Post by michaelsees on Dec 24, 2010 19:12:47 GMT -5
Wrong About Everything
by Vicki Woodyard
I am wrong about everything when I am in my head. My head has been on so many trips it flies Medallion Class, but that’s another story. Once it got stranded at the Munich airport for three days and lived on head cheese, which luckily is available there. Another time I took a head trip to a famous guru who also lived in his head. He thought he was enlightened and so did his students. We all sat around and sang “I Ain’t Got Nobody,” but turns out he was lacking a heart as well. One by one the students caught on and became entangled in yet another head trip.
That leads me to yet another conclusion. We are all wrong about everything when we are in our heads. The head is no place to live; there’s just not enough room in there. We have all heard the phrase that some place had no head room; well, the head has no heart room, which is even worse. Descartes said, “I think, therefore I am.” He thought he was A Head of His Time, but we all know better. It should read, “I think, therefore, I am wrong.” For head trips are extraneous; no one need make them.

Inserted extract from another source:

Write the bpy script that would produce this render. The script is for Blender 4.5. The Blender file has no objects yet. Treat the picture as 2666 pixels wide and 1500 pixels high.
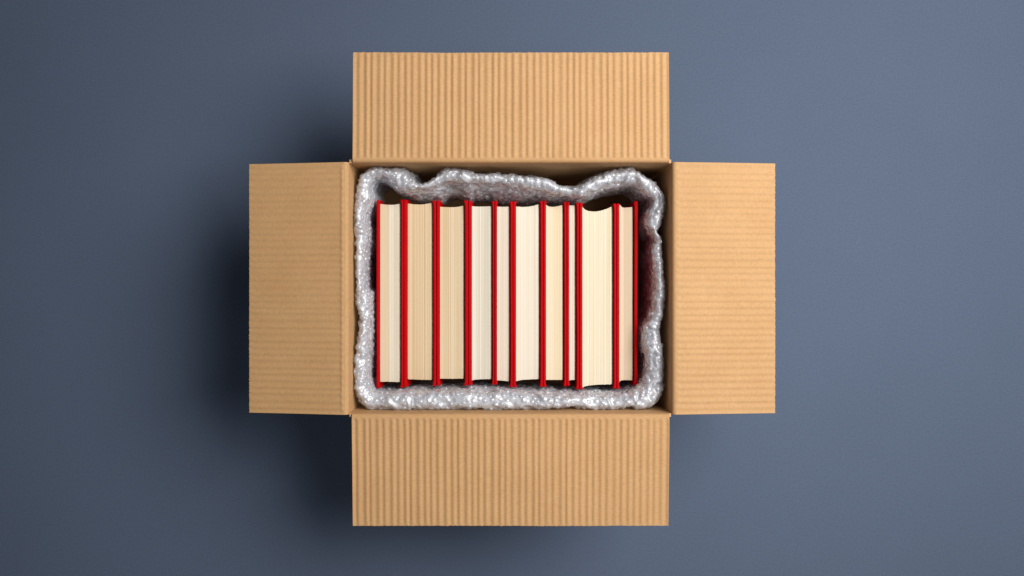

It is healthy to be wrong; try it sometime. You don’t have to wait until you get a ticket for following too close, which happened to a zealous spiritual student I know. His guru slapped with him a ticket and made him stay ten feet behind him at all times. He said he didn’t have ten feet, so his guru reduced the sentence to two feet. (I am writing this, so I can take ridiculous liberty with the law. By the way, the Law of One states that there is no duality, so be advised. You can’t really stand on your own two feet, much less stay ten feet behind anyone.) Someone is writing this and someone is reading it, which already confuses the heck out of me. Who is my audience and why are they reading this drivel. One of us is clearly wrong. As the Everly Brothers sing, “Let It Be Me.”
I love being wrong; it makes no sense, which proves that I am out of my mind and therefore not in my head. (I am inventing theorems as I go along.) People that make sense are up to no good. The Talking Heads made a movie called Stop Making Sense. I may make Look Who’s Talking III, about how no one has it right. The love of being wrong should be taught in every womb before the fetus even emerges. That way, we could start our lives with one big cleansing apology. Our parents would forgive us. Our mothers for giving them stretch marks; our fathers for depleting their bank accounts.
I just have one more thing to say. Being wrong is the new right.